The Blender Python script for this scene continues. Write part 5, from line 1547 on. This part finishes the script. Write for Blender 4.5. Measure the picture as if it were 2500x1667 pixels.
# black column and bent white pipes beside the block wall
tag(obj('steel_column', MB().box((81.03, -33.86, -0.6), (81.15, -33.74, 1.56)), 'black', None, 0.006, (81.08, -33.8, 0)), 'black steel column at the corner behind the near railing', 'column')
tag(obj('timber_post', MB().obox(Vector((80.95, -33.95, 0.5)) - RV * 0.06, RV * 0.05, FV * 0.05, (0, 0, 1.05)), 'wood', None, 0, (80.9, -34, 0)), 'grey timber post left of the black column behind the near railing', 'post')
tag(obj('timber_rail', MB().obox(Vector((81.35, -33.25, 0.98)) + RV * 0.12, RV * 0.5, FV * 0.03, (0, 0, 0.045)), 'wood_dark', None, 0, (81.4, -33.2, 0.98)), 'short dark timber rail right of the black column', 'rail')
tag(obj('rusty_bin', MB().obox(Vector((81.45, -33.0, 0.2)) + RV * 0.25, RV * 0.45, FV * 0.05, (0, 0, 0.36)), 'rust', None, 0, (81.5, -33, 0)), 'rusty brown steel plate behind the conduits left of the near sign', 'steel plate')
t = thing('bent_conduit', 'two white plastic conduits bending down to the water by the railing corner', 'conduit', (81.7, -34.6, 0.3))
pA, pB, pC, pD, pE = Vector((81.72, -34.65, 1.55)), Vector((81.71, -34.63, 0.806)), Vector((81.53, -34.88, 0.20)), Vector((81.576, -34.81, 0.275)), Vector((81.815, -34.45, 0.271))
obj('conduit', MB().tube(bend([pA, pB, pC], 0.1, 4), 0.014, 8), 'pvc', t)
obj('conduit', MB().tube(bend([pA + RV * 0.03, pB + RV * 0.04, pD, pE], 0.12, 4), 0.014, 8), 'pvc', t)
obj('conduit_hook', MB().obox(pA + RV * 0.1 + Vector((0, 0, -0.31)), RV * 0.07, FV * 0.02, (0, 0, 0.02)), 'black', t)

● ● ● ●

• _Your goal_
Write the material out exactly, with nothing left out.

• _Worked solution_
The Blender Python script for this scene continues. Write part 5, from line 1547 on. This part finishes the script. Write for Blender 4.5. Measure the picture as if it were 2500x1667 pixels.
# black column and bent white pipes beside the block wall
tag(obj('steel_column', MB().box((81.03, -33.86, -0.6), (81.15, -33.74, 1.56)), 'black', None, 0.006, (81.08, -33.8, 0)), 'black steel column at the corner behind the near railing', 'column')
tag(obj('timber_post', MB().obox(Vector((80.95, -33.95, 0.5)) - RV * 0.06, RV * 0.05, FV * 0.05, (0, 0, 1.05)), 'wood', None, 0, (80.9, -34, 0)), 'grey timber post left of the black column behind the near railing', 'post')
tag(obj('timber_rail', MB().obox(Vector((81.35, -33.25, 0.98)) + RV * 0.12, RV * 0.5, FV * 0.03, (0, 0, 0.045)), 'wood_dark', None, 0, (81.4, -33.2, 0.98)), 'short dark timber rail right of the black column', 'rail')
tag(obj('rusty_bin', MB().obox(Vector((81.45, -33.0, 0.2)) + RV * 0.25, RV * 0.45, FV * 0.05, (0, 0, 0.36)), 'rust', None, 0, (81.5, -33, 0)), 'rusty brown steel plate behind the conduits left of the near sign', 'steel plate')
t = thing('bent_conduit', 'two white plastic conduits bending down to the water by the railing corner', 'conduit', (81.7, -34.6, 0.3))
pA, pB, pC, pD, pE = Vector((81.72, -34.65, 1.55)), Vector((81.71, -34.63, 0.806)), Vector((81.53, -34.88, 0.20)), Vector((81.576, -34.81, 0.275)), Vector((81.815, -34.45, 0.271))
obj('conduit', MB().tube(bend([pA, pB, pC], 0.1, 4), 0.014, 8), 'pvc', t)
obj('conduit', MB().tube(bend([pA + RV * 0.03, pB + RV * 0.04, pD, pE], 0.12, 4), 0.014, 8), 'pvc', t)
obj('conduit_hook', MB().obox(pA + RV * 0.1 + Vector((0, 0, -0.31)), RV * 0.07, FV * 0.02, (0, 0, 0.02)), 'black', t)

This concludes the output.